CFM47020 - Deemed loan relationships: investment life insurance contacts: scope and commencement: accounting treatment
Accounting treatment by holders of investment life insurance contracts
The tax treatment, under the loan relationships rules, of an investment life insurance contract owned by a company will follow the treatment of that contract within the company’s accounts. There are several different accountancy treatments that a company might use in accounting for an investment life insurance contract held including
IFRS and New UK GAAP
Fair value
Where a company accounts for a contract under New UK GAAP or IFRS it may use fair value accounting. Movements in fair value are recognised each year in profit or loss or equity.
Amortised cost
Under New UK GAAP or IFRS a company may account for an insurance contract using amortised cost accounting, with profits or losses recognised each year in profit or loss.

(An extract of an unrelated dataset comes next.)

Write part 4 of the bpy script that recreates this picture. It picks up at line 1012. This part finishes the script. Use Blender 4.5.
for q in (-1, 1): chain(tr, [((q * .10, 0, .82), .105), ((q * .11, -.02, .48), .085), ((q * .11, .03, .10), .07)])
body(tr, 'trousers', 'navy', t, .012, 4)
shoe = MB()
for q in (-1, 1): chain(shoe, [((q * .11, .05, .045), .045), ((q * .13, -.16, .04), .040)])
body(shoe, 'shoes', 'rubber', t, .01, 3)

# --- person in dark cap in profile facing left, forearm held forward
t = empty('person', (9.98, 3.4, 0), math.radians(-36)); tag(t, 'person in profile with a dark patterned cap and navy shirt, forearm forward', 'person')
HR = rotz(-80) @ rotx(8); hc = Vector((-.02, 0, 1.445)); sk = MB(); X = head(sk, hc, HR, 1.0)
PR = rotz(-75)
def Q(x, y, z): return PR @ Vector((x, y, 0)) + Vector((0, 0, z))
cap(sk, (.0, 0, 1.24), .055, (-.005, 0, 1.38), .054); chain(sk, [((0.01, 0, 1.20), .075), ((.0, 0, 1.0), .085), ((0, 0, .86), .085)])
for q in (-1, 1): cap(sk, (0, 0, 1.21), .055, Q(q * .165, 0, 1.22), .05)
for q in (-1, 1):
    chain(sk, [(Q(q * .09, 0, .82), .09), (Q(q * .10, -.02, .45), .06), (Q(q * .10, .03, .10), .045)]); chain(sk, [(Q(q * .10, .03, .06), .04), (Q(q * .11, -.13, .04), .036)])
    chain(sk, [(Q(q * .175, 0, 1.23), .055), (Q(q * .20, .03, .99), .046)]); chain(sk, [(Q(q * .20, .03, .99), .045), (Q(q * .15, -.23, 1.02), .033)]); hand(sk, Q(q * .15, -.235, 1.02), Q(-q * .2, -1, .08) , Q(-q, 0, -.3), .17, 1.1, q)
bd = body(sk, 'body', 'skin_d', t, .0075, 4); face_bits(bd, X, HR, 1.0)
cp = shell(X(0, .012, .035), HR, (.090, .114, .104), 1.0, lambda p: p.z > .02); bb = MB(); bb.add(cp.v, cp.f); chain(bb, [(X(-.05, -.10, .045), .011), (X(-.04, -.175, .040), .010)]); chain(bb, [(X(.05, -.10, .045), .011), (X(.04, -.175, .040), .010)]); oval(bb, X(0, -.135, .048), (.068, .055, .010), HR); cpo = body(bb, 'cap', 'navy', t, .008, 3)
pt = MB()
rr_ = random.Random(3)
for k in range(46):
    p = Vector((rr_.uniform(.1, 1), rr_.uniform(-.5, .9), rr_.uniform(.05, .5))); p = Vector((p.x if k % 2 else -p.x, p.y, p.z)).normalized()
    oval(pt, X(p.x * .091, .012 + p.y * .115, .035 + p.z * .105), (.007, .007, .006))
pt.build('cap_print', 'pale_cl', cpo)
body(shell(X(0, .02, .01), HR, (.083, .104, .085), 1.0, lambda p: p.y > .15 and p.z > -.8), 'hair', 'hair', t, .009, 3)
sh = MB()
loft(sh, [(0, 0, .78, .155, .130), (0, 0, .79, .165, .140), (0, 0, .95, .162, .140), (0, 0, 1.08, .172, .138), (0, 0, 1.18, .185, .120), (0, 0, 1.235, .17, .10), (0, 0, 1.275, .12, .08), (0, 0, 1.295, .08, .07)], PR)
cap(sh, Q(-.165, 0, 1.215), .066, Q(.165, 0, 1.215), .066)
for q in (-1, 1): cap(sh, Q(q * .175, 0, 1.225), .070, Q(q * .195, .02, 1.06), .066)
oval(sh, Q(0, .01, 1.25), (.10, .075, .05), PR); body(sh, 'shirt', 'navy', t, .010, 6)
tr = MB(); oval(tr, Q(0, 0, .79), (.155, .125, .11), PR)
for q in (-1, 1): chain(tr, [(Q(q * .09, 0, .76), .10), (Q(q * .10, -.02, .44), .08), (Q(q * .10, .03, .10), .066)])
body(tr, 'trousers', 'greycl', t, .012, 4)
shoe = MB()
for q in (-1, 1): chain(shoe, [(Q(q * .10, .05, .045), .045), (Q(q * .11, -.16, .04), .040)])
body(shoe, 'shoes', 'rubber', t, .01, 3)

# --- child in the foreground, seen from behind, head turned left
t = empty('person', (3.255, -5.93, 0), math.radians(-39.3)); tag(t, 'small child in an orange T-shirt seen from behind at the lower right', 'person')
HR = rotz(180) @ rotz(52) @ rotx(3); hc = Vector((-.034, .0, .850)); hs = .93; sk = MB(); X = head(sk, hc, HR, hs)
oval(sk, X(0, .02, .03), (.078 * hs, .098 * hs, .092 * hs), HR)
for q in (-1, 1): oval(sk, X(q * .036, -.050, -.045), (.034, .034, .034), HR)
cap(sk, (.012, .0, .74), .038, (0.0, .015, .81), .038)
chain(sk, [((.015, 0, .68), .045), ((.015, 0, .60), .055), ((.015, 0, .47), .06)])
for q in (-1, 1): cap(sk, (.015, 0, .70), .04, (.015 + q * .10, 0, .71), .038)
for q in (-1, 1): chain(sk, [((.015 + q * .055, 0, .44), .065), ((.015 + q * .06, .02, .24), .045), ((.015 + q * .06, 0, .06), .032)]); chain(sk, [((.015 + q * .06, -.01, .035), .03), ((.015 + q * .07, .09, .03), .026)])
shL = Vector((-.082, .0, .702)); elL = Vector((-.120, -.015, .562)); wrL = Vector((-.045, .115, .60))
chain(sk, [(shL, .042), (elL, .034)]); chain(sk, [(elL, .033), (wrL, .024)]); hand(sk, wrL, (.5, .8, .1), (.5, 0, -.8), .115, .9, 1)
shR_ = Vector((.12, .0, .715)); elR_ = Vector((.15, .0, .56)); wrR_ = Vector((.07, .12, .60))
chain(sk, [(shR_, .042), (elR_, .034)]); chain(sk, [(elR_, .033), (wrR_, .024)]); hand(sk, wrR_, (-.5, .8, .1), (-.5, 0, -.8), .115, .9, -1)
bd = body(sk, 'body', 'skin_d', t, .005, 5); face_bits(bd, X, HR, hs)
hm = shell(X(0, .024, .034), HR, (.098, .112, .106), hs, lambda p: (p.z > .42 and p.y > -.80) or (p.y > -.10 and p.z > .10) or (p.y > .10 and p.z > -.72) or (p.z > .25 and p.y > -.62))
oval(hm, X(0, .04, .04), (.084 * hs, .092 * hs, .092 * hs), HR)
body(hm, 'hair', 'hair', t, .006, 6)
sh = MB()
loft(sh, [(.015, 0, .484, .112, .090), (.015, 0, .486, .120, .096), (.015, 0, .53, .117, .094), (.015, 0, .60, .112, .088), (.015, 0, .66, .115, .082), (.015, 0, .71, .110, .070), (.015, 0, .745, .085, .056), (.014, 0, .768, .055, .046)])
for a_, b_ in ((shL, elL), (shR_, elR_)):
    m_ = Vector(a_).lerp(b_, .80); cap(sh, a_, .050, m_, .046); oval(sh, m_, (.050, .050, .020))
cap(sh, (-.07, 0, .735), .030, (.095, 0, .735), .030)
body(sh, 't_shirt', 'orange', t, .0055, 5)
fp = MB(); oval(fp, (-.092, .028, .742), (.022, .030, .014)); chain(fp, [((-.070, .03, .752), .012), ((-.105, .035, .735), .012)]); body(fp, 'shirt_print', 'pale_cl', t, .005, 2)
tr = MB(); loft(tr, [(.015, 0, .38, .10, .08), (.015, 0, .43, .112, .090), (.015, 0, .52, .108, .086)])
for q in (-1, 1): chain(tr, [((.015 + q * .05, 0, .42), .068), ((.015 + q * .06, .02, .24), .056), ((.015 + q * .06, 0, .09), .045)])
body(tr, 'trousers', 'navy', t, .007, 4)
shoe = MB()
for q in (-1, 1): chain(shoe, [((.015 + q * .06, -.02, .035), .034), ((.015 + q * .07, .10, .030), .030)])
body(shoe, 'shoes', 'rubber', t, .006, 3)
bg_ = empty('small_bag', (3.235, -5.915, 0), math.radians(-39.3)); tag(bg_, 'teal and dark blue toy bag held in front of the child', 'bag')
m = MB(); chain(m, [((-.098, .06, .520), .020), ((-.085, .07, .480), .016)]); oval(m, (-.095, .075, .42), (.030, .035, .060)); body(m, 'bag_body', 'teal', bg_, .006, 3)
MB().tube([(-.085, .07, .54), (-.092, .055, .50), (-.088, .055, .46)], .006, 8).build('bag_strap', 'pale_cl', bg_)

Old UK GAAP (including FRS 26)
Fair value
Where a company accounts for a contract under FRS 26, it may use fair value accounting. Movements in fair value are recognised each year in profit or loss or equity.
Amortised cost
Under FRS 26 a company may account for an insurance contract under amortised cost accounting, with profits or losses recognised each year in profit or loss.
Old UK GAAP (excluding FRS 26)
Historic cost basis
Under Old UK GAAP where the company does not apply FRS 26, the contract may be accounted for as a fixed asset investment or a current asset investment under the historic cost convention and normally any profits or losses on the contract will only be recognised on disposals of rights under the contract.
Current cost (for current asset investments)
Where a company adopts the alternative accounting rules as allowed under the Companies Act 2006 if the policy is a current asset it could account for a contract using ‘current cost’. This is effectively the same as market value and movements in the current cost will be recognised in the revaluation reserve each year until realised.
Valuation (for fixed asset investments)
Where a company adopts the alternative accounting rules as allowed under the Companies Act 2006, if the policy is a fixed asset it could account for the contract using either market value, or directors’ valuation. Movements in the valuation will be recognised in the revaluation reserve each year until realised.